# Data
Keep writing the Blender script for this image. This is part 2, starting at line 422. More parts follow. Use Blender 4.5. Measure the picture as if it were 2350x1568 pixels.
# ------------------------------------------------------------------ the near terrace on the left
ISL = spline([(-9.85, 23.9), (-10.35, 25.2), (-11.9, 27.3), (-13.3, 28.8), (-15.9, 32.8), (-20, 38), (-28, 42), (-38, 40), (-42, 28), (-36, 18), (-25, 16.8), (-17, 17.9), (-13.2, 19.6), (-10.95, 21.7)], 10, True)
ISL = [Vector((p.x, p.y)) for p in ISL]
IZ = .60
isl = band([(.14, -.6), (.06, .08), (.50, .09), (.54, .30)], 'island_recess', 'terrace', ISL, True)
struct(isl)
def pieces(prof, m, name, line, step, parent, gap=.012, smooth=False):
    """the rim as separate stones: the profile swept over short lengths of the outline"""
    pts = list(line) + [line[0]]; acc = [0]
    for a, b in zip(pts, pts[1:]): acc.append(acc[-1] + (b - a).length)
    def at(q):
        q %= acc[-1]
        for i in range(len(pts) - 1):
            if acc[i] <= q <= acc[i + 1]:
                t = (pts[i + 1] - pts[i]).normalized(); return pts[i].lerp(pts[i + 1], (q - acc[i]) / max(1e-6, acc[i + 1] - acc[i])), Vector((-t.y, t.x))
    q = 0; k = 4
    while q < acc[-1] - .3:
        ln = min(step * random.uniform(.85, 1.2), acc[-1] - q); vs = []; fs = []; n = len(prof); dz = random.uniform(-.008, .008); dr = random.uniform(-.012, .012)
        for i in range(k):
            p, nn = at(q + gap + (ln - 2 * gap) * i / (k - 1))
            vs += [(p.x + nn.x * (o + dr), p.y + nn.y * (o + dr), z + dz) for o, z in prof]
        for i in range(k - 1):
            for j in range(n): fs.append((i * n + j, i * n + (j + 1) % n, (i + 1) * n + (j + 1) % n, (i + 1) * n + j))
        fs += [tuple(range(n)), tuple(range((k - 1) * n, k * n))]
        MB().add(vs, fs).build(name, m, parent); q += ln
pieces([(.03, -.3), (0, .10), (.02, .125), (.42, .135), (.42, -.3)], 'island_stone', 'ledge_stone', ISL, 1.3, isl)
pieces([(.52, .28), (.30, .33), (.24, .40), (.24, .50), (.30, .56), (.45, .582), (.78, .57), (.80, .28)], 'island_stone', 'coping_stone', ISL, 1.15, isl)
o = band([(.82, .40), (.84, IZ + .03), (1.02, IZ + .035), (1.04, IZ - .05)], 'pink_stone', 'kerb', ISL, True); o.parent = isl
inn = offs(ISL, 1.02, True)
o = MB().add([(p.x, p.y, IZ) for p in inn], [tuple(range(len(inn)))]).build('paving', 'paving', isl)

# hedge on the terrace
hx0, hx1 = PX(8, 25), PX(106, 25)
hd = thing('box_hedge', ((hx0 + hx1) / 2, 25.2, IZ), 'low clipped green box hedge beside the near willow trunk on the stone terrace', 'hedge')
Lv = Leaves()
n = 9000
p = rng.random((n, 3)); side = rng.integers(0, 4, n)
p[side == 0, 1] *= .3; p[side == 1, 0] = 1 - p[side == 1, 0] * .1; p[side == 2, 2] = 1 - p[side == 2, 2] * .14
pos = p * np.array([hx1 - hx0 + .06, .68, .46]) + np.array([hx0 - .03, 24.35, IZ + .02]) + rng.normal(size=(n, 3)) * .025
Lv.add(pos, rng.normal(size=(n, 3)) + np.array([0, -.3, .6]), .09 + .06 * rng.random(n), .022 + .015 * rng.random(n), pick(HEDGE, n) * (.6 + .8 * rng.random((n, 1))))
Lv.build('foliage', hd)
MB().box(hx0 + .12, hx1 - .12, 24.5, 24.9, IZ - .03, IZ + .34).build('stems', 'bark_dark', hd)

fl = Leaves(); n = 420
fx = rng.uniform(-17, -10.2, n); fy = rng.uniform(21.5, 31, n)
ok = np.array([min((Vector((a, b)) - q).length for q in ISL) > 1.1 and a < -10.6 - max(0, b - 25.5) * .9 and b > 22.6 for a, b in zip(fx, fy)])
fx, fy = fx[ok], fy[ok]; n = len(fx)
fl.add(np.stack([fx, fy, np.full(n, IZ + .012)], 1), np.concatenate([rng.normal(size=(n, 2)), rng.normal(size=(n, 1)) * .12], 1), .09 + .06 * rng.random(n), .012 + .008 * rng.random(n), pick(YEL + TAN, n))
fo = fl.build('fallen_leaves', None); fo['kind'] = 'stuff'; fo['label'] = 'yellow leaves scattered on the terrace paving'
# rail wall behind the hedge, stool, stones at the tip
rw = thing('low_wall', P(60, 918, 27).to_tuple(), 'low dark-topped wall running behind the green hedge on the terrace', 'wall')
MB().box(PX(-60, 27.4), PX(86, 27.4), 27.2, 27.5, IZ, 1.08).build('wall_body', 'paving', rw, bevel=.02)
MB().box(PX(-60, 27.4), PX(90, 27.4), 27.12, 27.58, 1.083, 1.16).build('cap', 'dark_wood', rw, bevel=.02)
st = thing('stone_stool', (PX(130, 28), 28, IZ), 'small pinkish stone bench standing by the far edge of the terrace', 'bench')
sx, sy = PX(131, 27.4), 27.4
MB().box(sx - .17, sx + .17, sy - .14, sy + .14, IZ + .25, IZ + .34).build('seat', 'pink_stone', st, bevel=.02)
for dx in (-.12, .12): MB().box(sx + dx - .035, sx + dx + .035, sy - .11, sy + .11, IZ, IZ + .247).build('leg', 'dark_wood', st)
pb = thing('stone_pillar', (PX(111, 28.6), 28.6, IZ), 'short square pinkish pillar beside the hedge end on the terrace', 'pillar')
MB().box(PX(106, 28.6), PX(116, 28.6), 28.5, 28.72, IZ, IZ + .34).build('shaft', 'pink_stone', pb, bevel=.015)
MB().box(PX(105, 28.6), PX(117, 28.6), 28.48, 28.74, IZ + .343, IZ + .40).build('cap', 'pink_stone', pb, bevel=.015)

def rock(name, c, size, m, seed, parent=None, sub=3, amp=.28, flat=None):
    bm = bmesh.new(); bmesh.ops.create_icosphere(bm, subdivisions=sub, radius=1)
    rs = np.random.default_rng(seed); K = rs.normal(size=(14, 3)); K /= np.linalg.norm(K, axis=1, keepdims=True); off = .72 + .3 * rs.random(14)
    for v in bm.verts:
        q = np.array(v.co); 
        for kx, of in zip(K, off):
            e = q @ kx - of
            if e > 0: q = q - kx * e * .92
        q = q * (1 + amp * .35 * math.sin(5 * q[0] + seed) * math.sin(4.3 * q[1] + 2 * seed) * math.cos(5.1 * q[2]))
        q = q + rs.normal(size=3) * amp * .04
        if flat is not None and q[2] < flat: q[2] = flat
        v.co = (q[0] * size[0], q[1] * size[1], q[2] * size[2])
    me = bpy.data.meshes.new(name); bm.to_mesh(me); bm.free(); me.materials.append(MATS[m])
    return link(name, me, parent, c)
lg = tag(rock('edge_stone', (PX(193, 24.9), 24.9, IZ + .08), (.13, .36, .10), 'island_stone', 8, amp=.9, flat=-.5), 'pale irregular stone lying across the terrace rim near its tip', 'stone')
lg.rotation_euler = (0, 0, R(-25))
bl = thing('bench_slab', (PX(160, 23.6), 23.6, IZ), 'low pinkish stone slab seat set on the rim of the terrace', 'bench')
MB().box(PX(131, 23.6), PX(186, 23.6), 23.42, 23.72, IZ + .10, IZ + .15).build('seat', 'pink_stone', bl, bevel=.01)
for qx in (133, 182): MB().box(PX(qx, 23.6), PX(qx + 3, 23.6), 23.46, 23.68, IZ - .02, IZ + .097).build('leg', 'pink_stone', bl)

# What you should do
Reproduce the whole listing word for word.

# The completed task
Keep writing the Blender script for this image. This is part 2, starting at line 422. More parts follow. Use Blender 4.5. Measure the picture as if it were 2350x1568 pixels.
# ------------------------------------------------------------------ the near terrace on the left
ISL = spline([(-9.85, 23.9), (-10.35, 25.2), (-11.9, 27.3), (-13.3, 28.8), (-15.9, 32.8), (-20, 38), (-28, 42), (-38, 40), (-42, 28), (-36, 18), (-25, 16.8), (-17, 17.9), (-13.2, 19.6), (-10.95, 21.7)], 10, True)
ISL = [Vector((p.x, p.y)) for p in ISL]
IZ = .60
isl = band([(.14, -.6), (.06, .08), (.50, .09), (.54, .30)], 'island_recess', 'terrace', ISL, True)
struct(isl)
def pieces(prof, m, name, line, step, parent, gap=.012, smooth=False):
    """the rim as separate stones: the profile swept over short lengths of the outline"""
    pts = list(line) + [line[0]]; acc = [0]
    for a, b in zip(pts, pts[1:]): acc.append(acc[-1] + (b - a).length)
    def at(q):
        q %= acc[-1]
        for i in range(len(pts) - 1):
            if acc[i] <= q <= acc[i + 1]:
                t = (pts[i + 1] - pts[i]).normalized(); return pts[i].lerp(pts[i + 1], (q - acc[i]) / max(1e-6, acc[i + 1] - acc[i])), Vector((-t.y, t.x))
    q = 0; k = 4
    while q < acc[-1] - .3:
        ln = min(step * random.uniform(.85, 1.2), acc[-1] - q); vs = []; fs = []; n = len(prof); dz = random.uniform(-.008, .008); dr = random.uniform(-.012, .012)
        for i in range(k):
            p, nn = at(q + gap + (ln - 2 * gap) * i / (k - 1))
            vs += [(p.x + nn.x * (o + dr), p.y + nn.y * (o + dr), z + dz) for o, z in prof]
        for i in range(k - 1):
            for j in range(n): fs.append((i * n + j, i * n + (j + 1) % n, (i + 1) * n + (j + 1) % n, (i + 1) * n + j))
        fs += [tuple(range(n)), tuple(range((k - 1) * n, k * n))]
        MB().add(vs, fs).build(name, m, parent); q += ln
pieces([(.03, -.3), (0, .10), (.02, .125), (.42, .135), (.42, -.3)], 'island_stone', 'ledge_stone', ISL, 1.3, isl)
pieces([(.52, .28), (.30, .33), (.24, .40), (.24, .50), (.30, .56), (.45, .582), (.78, .57), (.80, .28)], 'island_stone', 'coping_stone', ISL, 1.15, isl)
o = band([(.82, .40), (.84, IZ + .03), (1.02, IZ + .035), (1.04, IZ - .05)], 'pink_stone', 'kerb', ISL, True); o.parent = isl
inn = offs(ISL, 1.02, True)
o = MB().add([(p.x, p.y, IZ) for p in inn], [tuple(range(len(inn)))]).build('paving', 'paving', isl)

# hedge on the terrace
hx0, hx1 = PX(8, 25), PX(106, 25)
hd = thing('box_hedge', ((hx0 + hx1) / 2, 25.2, IZ), 'low clipped green box hedge beside the near willow trunk on the stone terrace', 'hedge')
Lv = Leaves()
n = 9000
p = rng.random((n, 3)); side = rng.integers(0, 4, n)
p[side == 0, 1] *= .3; p[side == 1, 0] = 1 - p[side == 1, 0] * .1; p[side == 2, 2] = 1 - p[side == 2, 2] * .14
pos = p * np.array([hx1 - hx0 + .06, .68, .46]) + np.array([hx0 - .03, 24.35, IZ + .02]) + rng.normal(size=(n, 3)) * .025
Lv.add(pos, rng.normal(size=(n, 3)) + np.array([0, -.3, .6]), .09 + .06 * rng.random(n), .022 + .015 * rng.random(n), pick(HEDGE, n) * (.6 + .8 * rng.random((n, 1))))
Lv.build('foliage', hd)
MB().box(hx0 + .12, hx1 - .12, 24.5, 24.9, IZ - .03, IZ + .34).build('stems', 'bark_dark', hd)

fl = Leaves(); n = 420
fx = rng.uniform(-17, -10.2, n); fy = rng.uniform(21.5, 31, n)
ok = np.array([min((Vector((a, b)) - q).length for q in ISL) > 1.1 and a < -10.6 - max(0, b - 25.5) * .9 and b > 22.6 for a, b in zip(fx, fy)])
fx, fy = fx[ok], fy[ok]; n = len(fx)
fl.add(np.stack([fx, fy, np.full(n, IZ + .012)], 1), np.concatenate([rng.normal(size=(n, 2)), rng.normal(size=(n, 1)) * .12], 1), .09 + .06 * rng.random(n), .012 + .008 * rng.random(n), pick(YEL + TAN, n))
fo = fl.build('fallen_leaves', None); fo['kind'] = 'stuff'; fo['label'] = 'yellow leaves scattered on the terrace paving'
# rail wall behind the hedge, stool, stones at the tip
rw = thing('low_wall', P(60, 918, 27).to_tuple(), 'low dark-topped wall running behind the green hedge on the terrace', 'wall')
MB().box(PX(-60, 27.4), PX(86, 27.4), 27.2, 27.5, IZ, 1.08).build('wall_body', 'paving', rw, bevel=.02)
MB().box(PX(-60, 27.4), PX(90, 27.4), 27.12, 27.58, 1.083, 1.16).build('cap', 'dark_wood', rw, bevel=.02)
st = thing('stone_stool', (PX(130, 28), 28, IZ), 'small pinkish stone bench standing by the far edge of the terrace', 'bench')
sx, sy = PX(131, 27.4), 27.4
MB().box(sx - .17, sx + .17, sy - .14, sy + .14, IZ + .25, IZ + .34).build('seat', 'pink_stone', st, bevel=.02)
for dx in (-.12, .12): MB().box(sx + dx - .035, sx + dx + .035, sy - .11, sy + .11, IZ, IZ + .247).build('leg', 'dark_wood', st)
pb = thing('stone_pillar', (PX(111, 28.6), 28.6, IZ), 'short square pinkish pillar beside the hedge end on the terrace', 'pillar')
MB().box(PX(106, 28.6), PX(116, 28.6), 28.5, 28.72, IZ, IZ + .34).build('shaft', 'pink_stone', pb, bevel=.015)
MB().box(PX(105, 28.6), PX(117, 28.6), 28.48, 28.74, IZ + .343, IZ + .40).build('cap', 'pink_stone', pb, bevel=.015)

def rock(name, c, size, m, seed, parent=None, sub=3, amp=.28, flat=None):
    bm = bmesh.new(); bmesh.ops.create_icosphere(bm, subdivisions=sub, radius=1)
    rs = np.random.default_rng(seed); K = rs.normal(size=(14, 3)); K /= np.linalg.norm(K, axis=1, keepdims=True); off = .72 + .3 * rs.random(14)
    for v in bm.verts:
        q = np.array(v.co); 
        for kx, of in zip(K, off):
            e = q @ kx - of
            if e > 0: q = q - kx * e * .92
        q = q * (1 + amp * .35 * math.sin(5 * q[0] + seed) * math.sin(4.3 * q[1] + 2 * seed) * math.cos(5.1 * q[2]))
        q = q + rs.normal(size=3) * amp * .04
        if flat is not None and q[2] < flat: q[2] = flat
        v.co = (q[0] * size[0], q[1] * size[1], q[2] * size[2])
    me = bpy.data.meshes.new(name); bm.to_mesh(me); bm.free(); me.materials.append(MATS[m])
    return link(name, me, parent, c)
lg = tag(rock('edge_stone', (PX(193, 24.9), 24.9, IZ + .08), (.13, .36, .10), 'island_stone', 8, amp=.9, flat=-.5), 'pale irregular stone lying across the terrace rim near its tip', 'stone')
lg.rotation_euler = (0, 0, R(-25))
bl = thing('bench_slab', (PX(160, 23.6), 23.6, IZ), 'low pinkish stone slab seat set on the rim of the terrace', 'bench')
MB().box(PX(131, 23.6), PX(186, 23.6), 23.42, 23.72, IZ + .10, IZ + .15).build('seat', 'pink_stone', bl, bevel=.01)
for qx in (133, 182): MB().box(PX(qx, 23.6), PX(qx + 3, 23.6), 23.46, 23.68, IZ - .02, IZ + .097).build('leg', 'pink_stone', bl)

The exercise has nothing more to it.